Once the task if fully built, it puts it into a specific location (new task pointer) atomically so it can only be updated by a single instance ever. The interrupt checks this location when it fires to see if there is a new task that needs to run (and get added to the running list). I haven't finalized my deleting tasks yet, but it will most likely work similarly by building a dead list and then emptying it out one at a time in sync. I'm still working out specifics and trying to come up with a better method. I feel like there is a much better way, I just haven't found it yet . I was thinking about a way to atomically mark a thread as deleted from the list (updated the previous threads next pointer atomically) so when the interrupt is traversing, there is no way it could end up accessing the thread after I mark it for deletion. Worst case, it might skip a new thread since the next pointer wasn't updated yet...

[alwaysnub]

I was thinking about a way to atomically mark a thread as deleted from the list (updated the previous threads next pointer atomically) so when the interrupt is traversing, there is no way it could end up accessing the thread after I mark it for deletion.
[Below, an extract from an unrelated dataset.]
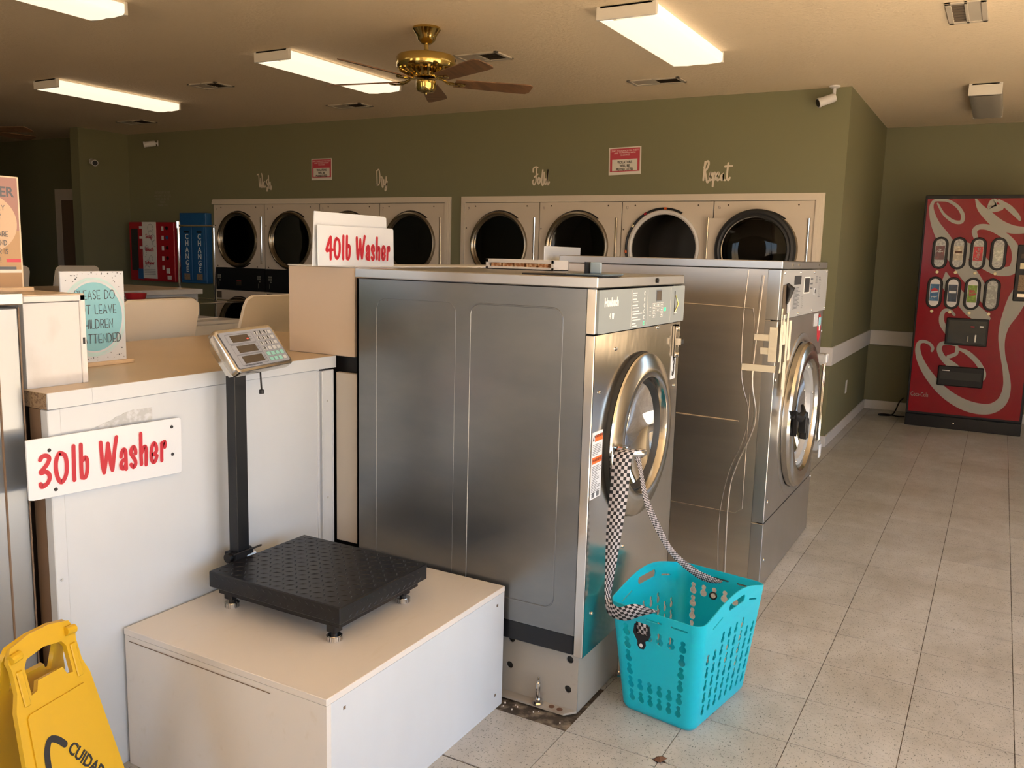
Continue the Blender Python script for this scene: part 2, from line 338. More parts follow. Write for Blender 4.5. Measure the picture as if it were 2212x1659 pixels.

Well, i think i found a good method using the (only the task switch interrupt can access the lists method).
However, I would like to point out some things:

Cons:
Slow, some reasons:

#1 If a user-mode app requests a list of tasks, the task switch interrupt will have to be the one that fills that list. (Assuming you/we implement such features)
This will no doubt make the task switch even slower.
#2 Because removing a task from the delete list is done using a flag and waiting for a task switch interrupt to actually remove it.

Pros:
Works, secure and tasks get deleted in order.

Great care will need to be taken to use this method and have it work correctly.
NOTE: I have NOT tested this code, its just an ideal for now.

Code: Select all

// Current Running Thread.
PTHREAD CurrentThread = 0;

// Thread Execute List.
PTHREAD FirstThread = 0;

// Thread Delete List.
PTHREAD ThreadsToDelete = 0;

// Add a thread to the delete list, and remove a thread from the delete list if it has been flag for it.
VOID AddToDeleteList(PTHREAD Thread)
{
	PTHREAD ThisThread;

	Thread->PrevThread = Thread->NextThread = 0;

StartOver:
	if (ThreadsToDelete == 0) ThreadsToDelete = Thread;
	else
	{
		if (ThreadsToDelete->Release == 2) // Remove thread from delete list?
		{
			ThisThread = ThreadsToDelete;
			ThreadsToDelete = ThreadsToDelete->NextThread;
			ThisThread->Release = 3; // Mark as removed after actually removing.
			goto StartOver;
		}

		// Get last entry.
		ThisThread = ThreadsToDelete;
		while (ThisThread->NextThread != 0)
		{
			ThisThread = ThisThread->NextThread;
		}

		ThisThread->NextThread = Thread; // Add to list.
	}
}

// Gets called after a timed (PIT) interrupt (task switch).
VOID RunNextThread()
{
	PTHREAD NextThread, ThisThread;

	NextThread = CurrentThread->NextThread;
	if (NextThread == 0) NextThread = FirstThread;

SkipThread:
	if (NextThread->Release == 1) // Remove thread from execute list?
	{
		// Remove from execute list.
		if (NextThread->PrevThread != 0) NextThread->PrevThread->NextThread = NextThread->NextThread;
		NextThread->NextThread->PrevThread = NextThread->PrevThread;
		// Mark for deletion.
		AddToDeleteList(NextThread);

		// Skip thread.
		NextThread = NextThread->NextThread;
		if (NextThread == 0) NextThread = FirstThread;
		goto SkipThread;
	}
	else if (ThreadsToDelete != 0) // We want to check if the delete list needs updating even if we aren't removing from the execute list.
	{
		if (ThreadsToDelete->Release == 2) // Remove thread from delete list?
		{
			ThisThread = ThreadsToDelete;
			ThreadsToDelete = ThreadsToDelete->NextThread;
			ThisThread->Release = 3; // Mark as removed after actually removing.
		}
	}

	CurrentThread = NextThread;
	JmpContext(&NextThread->Context);
}

// Called by main system message loop.
VOID FreeRemovedThreads()
{
	PTHREAD ThisThread;

	if (ThreadsToDelete != 0)
	{
		ThisThread = ThreadsToDelete;

		// We cant free ThisThread until it has been removed from the delete list, because the next pointer will no longer be valid after freeing.
		ThisThread->Release = 2; // Flag for removal from delete list.
		while (ThisThread->Release == 2); // Wait until removed. Release will be marked as 3 after it has been removed from the delete list.

		// Finally free resources.
		Free(ThisThread->Stack);
		Free(ThisThread);
	}
}

// Main task/system message loop.
VOID MainThread()
{
	while (TRUE)
	{
		// Do other stuff and whatever...
		//DispatchMessage

		// Free a thread if one needs it.
		FreeRemovedThreads();
	}
	// Shutdown computer or whatever.
}